Most of the songs are collaborations with his wife of 18 years, Kathleen Brennan. It's she who encourages him to throw all his disparate influences together. "Some people organize everything," he explains. "I always find myself with a box, and in that box you'll find silverware, rice, cassettes, a toothbrush, an old wine bottle. Once we were moving and I found I had a pizza in with my records! Because the pizza box was the exact same size. So I don't always have a method. There's things that don't necessarily belong. I still keep them in there."

Waits's madness has made him one of the most deeply admired songwriters in pop today. To the postboomer generation, he's more Dylan than Dylan himself. Waits's melting-pot approach to Americana, his brilliant narratives and his hardiness against commercial trends have made him the ultimate icon for the alternative-minded. Epitaph signed Waits partly out of a belief that his ethos resonates with its roster of skatepunks and headbangers. Waits, for his part, appreciated Epitaph's counterintuitive approach to marketing. "They have a group on the label that was hellbent on getting its record off the radio, for God's sake," he says. "The record company was behind them 100 percent." That fervor spreads even to the musicians who work with him. "We recorded in this old chicken ranch," says Beck guitarist Smokey Hormel, who played on "Mule Variations." "There's this little room with a barn door. He kept telling me, 'It sounds too pretty, I'm going to open the barn door.' So he did! You could hear the dogs in the background and see the people walking by on the road below. It was very rustic and homey. You forget that you're playing into a $20,000 microphone."

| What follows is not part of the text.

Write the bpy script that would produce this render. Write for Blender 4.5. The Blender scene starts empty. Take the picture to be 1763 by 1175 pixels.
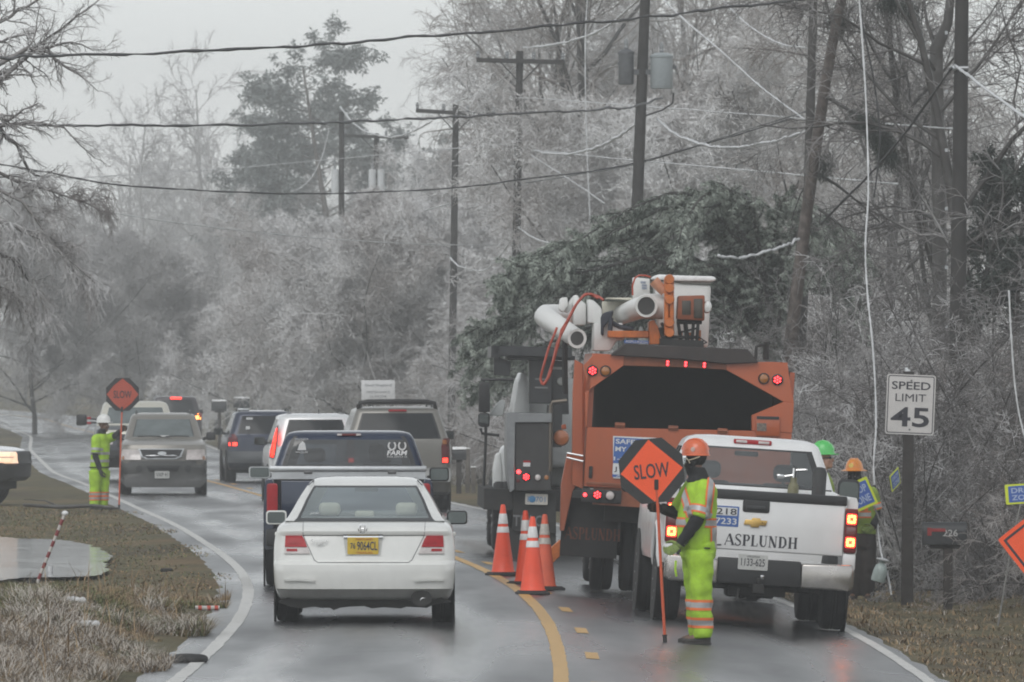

Waits grew up in Whittier and Pomona, Calif., but he gets hedgy when asked to supply details about his past. "I'm more comfortable making stuff up than I am telling the truth," he says. Finally he lets this slip: "My dad could stand on the beach and do a flip and come back down on his feet." His mother was a schoolteacher; she sang four-part harmony in an Andrews Sisters-type group. Nowadays Waits relishes his private life with Kathleen and their kids: two teenagers and a 5-year-old. He quit drinking and smoking. So he has settled down. I tell Waits there's a piano ballad on his new album, "Take It With Me," that makes me cry, mostly because of the last verse.

He droops his head bashfully. "That's a very vulnerable song," he says. "We wrote that together, Kathleen and I, and that felt good. Two people who are in love writing a song about being in love." Then he puts two triangles of toast in front of his eyes, because I'm crying just thinking about it, and maybe behind the toast he's tearing up, too.